Un attrait renforcé par la présence d’un magnifique arboretum fondé par Henri Gérardin et André Laurent, aujourd’hui propriété de l’Office National des Forêts. Il fait bon l’arpenter en toute saison, découvrir de magnifiques espèces d’arbres, mais aussi de végétaux et, avec un peu de chance, d’animaux – en particulier des oiseaux. Il est très agréable de s’asseoir sur le muret longeant l’étang et d’y méditer ou d’y lire. Un bon moyen de se souvenir d’ailleurs que l’arbre et la forêt sont des sources constantes d’inspiration pour les auteurs limousins.

 

 

Le nom de La Jonchère-Saint-Maurice

 

            Jonchaie, Joncheraie, Jonchère : substantif féminin. Le mot jonchière est attesté dès 1150 et signifie : « lieu où croissent les joncs ». En 1776, la jonchaie est aussi « l’endroit où croissent les joncs ». En 1808, la jonchère est la touffe de joncs. En 1926, la joncheraie est aussi « le lieu où poussent les joncs ». Le nom de jonc est donné à plusieurs plantes. Au sens strict, ce nom désigne les espèces appartenant au genre Juncus, dans la famille des Juncaceae. Le verbe joncher, que l’on rencontre déjà vers 1080 dans La Chanson de Roland, signifie d’abord : « parsemer de branchages, de feuillages ou de fleurs » – ce qui était fréquent, par exemple, dans les vastes pièces des châteaux médiévaux ou dans les chaumières au sol de terre battue. A partir de la fin du Moyen Âge, enfin, la jonchée est un petit panier de jonc dans lequel on fait égoutter le lait caillé et aussi le petit fromage de vache, chèvre ou de brebis fait dans ce panier.

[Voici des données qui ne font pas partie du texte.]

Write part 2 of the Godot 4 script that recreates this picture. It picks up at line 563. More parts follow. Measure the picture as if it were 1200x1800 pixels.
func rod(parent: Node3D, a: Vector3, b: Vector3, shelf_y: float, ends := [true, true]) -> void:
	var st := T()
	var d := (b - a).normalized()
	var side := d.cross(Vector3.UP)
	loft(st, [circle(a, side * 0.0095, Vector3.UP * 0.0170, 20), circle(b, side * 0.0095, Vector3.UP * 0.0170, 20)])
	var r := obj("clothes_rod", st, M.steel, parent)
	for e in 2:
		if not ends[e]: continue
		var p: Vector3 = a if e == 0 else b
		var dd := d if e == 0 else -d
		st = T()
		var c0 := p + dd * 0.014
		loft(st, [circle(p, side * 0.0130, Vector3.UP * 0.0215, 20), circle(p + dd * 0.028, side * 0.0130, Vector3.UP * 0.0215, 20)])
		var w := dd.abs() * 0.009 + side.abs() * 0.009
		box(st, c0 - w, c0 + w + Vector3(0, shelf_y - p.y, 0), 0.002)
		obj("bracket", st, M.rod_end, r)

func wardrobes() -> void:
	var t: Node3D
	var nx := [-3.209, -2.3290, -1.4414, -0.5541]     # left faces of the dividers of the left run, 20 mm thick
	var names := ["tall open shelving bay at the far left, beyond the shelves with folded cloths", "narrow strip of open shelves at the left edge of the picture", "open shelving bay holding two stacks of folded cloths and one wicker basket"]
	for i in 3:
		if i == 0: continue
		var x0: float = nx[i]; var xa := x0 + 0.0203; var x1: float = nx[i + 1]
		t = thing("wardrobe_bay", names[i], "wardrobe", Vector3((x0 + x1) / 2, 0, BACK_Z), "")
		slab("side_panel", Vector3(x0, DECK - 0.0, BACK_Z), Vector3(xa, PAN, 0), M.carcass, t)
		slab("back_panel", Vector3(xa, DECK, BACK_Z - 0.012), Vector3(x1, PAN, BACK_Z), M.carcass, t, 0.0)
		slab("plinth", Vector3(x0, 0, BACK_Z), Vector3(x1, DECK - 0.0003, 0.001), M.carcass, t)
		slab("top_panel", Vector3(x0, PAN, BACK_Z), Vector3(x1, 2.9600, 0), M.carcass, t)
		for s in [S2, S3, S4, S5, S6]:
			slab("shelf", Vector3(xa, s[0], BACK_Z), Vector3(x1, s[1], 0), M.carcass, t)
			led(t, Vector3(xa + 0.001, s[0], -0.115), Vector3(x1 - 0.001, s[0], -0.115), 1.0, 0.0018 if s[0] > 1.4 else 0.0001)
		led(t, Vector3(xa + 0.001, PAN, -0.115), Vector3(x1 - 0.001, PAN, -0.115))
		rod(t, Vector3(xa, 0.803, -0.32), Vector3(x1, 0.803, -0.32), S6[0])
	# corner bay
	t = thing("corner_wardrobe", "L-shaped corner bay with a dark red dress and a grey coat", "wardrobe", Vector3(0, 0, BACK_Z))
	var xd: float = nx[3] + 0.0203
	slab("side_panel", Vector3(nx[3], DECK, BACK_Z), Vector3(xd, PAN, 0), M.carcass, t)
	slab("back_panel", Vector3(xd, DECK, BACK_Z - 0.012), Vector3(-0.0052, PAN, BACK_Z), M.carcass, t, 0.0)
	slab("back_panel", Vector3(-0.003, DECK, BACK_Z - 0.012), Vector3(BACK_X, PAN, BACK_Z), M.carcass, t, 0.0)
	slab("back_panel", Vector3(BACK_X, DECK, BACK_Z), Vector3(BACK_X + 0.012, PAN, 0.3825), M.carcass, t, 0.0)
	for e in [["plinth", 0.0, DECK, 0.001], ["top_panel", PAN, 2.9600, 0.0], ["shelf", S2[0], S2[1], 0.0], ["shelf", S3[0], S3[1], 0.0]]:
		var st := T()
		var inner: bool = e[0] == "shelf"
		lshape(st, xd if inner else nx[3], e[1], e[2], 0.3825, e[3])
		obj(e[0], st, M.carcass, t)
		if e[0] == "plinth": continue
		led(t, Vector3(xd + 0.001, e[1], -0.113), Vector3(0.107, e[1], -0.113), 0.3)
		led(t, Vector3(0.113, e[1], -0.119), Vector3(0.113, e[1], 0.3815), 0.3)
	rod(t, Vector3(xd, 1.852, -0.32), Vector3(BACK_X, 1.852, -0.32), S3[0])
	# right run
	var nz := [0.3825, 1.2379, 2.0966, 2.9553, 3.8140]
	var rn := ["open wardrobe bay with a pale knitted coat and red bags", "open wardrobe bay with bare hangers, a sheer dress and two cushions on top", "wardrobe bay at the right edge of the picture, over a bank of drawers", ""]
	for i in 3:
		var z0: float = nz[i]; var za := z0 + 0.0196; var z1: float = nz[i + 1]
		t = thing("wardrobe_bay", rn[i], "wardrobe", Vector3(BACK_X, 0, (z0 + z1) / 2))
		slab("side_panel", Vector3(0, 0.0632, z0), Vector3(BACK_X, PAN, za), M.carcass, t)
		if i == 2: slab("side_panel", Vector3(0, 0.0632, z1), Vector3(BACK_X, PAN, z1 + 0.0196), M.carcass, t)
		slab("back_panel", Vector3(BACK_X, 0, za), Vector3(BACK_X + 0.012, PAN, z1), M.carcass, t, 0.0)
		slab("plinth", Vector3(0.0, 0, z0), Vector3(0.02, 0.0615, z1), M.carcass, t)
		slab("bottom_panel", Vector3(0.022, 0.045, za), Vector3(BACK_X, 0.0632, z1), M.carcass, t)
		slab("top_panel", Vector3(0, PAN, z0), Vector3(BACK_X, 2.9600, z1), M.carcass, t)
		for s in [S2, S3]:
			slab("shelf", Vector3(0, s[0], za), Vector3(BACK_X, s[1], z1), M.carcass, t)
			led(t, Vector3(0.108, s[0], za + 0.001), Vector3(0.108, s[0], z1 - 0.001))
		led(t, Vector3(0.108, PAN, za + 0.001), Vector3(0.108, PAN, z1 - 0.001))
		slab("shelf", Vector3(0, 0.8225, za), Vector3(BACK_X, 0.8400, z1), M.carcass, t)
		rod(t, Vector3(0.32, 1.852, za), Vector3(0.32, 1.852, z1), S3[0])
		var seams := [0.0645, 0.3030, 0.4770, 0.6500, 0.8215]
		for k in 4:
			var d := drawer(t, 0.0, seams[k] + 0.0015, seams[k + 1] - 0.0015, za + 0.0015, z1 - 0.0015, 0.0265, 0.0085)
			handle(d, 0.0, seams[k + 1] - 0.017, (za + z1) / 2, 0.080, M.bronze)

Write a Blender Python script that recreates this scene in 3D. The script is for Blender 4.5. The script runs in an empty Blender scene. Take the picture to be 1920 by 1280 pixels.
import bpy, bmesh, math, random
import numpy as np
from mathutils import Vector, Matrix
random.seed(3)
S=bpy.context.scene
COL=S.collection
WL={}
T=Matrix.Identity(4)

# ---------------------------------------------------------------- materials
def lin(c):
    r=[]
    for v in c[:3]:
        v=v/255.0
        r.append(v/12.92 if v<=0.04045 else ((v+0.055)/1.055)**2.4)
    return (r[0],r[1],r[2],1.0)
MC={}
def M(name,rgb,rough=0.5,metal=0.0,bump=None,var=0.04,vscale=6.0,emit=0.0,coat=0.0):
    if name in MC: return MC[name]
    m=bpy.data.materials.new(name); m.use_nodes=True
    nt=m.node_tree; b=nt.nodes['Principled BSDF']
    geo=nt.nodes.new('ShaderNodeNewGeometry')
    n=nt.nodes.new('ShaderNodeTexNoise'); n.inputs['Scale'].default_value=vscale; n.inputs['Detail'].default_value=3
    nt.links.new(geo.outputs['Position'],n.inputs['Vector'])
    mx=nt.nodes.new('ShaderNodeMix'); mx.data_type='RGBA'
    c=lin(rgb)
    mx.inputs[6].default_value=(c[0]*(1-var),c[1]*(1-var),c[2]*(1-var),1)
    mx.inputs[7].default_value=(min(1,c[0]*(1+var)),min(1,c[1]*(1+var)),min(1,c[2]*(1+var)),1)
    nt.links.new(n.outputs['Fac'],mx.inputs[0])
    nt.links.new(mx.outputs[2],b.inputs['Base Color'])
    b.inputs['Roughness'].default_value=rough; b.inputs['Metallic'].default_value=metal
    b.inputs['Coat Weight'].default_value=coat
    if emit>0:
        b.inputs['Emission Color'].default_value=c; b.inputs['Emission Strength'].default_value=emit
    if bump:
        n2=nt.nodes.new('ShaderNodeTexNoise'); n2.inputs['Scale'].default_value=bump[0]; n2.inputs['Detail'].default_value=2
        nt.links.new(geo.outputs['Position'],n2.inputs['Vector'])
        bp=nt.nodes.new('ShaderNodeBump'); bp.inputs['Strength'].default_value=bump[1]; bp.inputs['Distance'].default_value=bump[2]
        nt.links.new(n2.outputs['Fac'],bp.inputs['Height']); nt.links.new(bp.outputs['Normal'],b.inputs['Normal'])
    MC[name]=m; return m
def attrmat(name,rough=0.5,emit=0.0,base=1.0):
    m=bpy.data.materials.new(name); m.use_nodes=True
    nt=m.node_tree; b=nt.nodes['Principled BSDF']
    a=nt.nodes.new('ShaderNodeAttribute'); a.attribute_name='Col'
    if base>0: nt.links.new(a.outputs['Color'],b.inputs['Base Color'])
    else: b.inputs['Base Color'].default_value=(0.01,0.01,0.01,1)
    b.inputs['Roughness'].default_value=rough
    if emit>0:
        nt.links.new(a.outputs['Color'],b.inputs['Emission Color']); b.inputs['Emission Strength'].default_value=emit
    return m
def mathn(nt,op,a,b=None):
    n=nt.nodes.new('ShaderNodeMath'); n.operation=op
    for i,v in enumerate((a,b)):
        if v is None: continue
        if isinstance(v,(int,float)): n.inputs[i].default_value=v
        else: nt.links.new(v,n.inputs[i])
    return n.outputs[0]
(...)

En Limousin, la Junchéria est bien le pays des joncs. Même si certains l’ont fait dériver de junctio (réunion) parce que plusieurs voies importantes s’y croisaient. Le 7 juillet 1918, le conseil municipal de La Jonchère prit connaissance du vœu émis par La Chambre de Commerce de Paris, qui souhaitait qu’un complément de nom soit donné aux communes portant une dénomination identique. Cette modification permettrait de faciliter les transmissions postales et télégraphiques. Le conseil, après en avoir délibéré, jugea tout à fait opportun de répondre favorablement à cette demande, et décida qu’à l’avenir, la commune serait désignée sous le nom de La Jonchère-Saint-Maurice. Cette adjonction était liée au fait, qu’avant la guerre, la fête patronale se célébrait le jour de la Saint-Maurice, patron des soldats, et avait un grand relief auprès des communes avoisinantes. C’est par décret ministériel du 16 août 1919 que ce changement de nom fut autorisé[1].

 

[1]                      Site internet de La Jonchère-Saint-Maurice.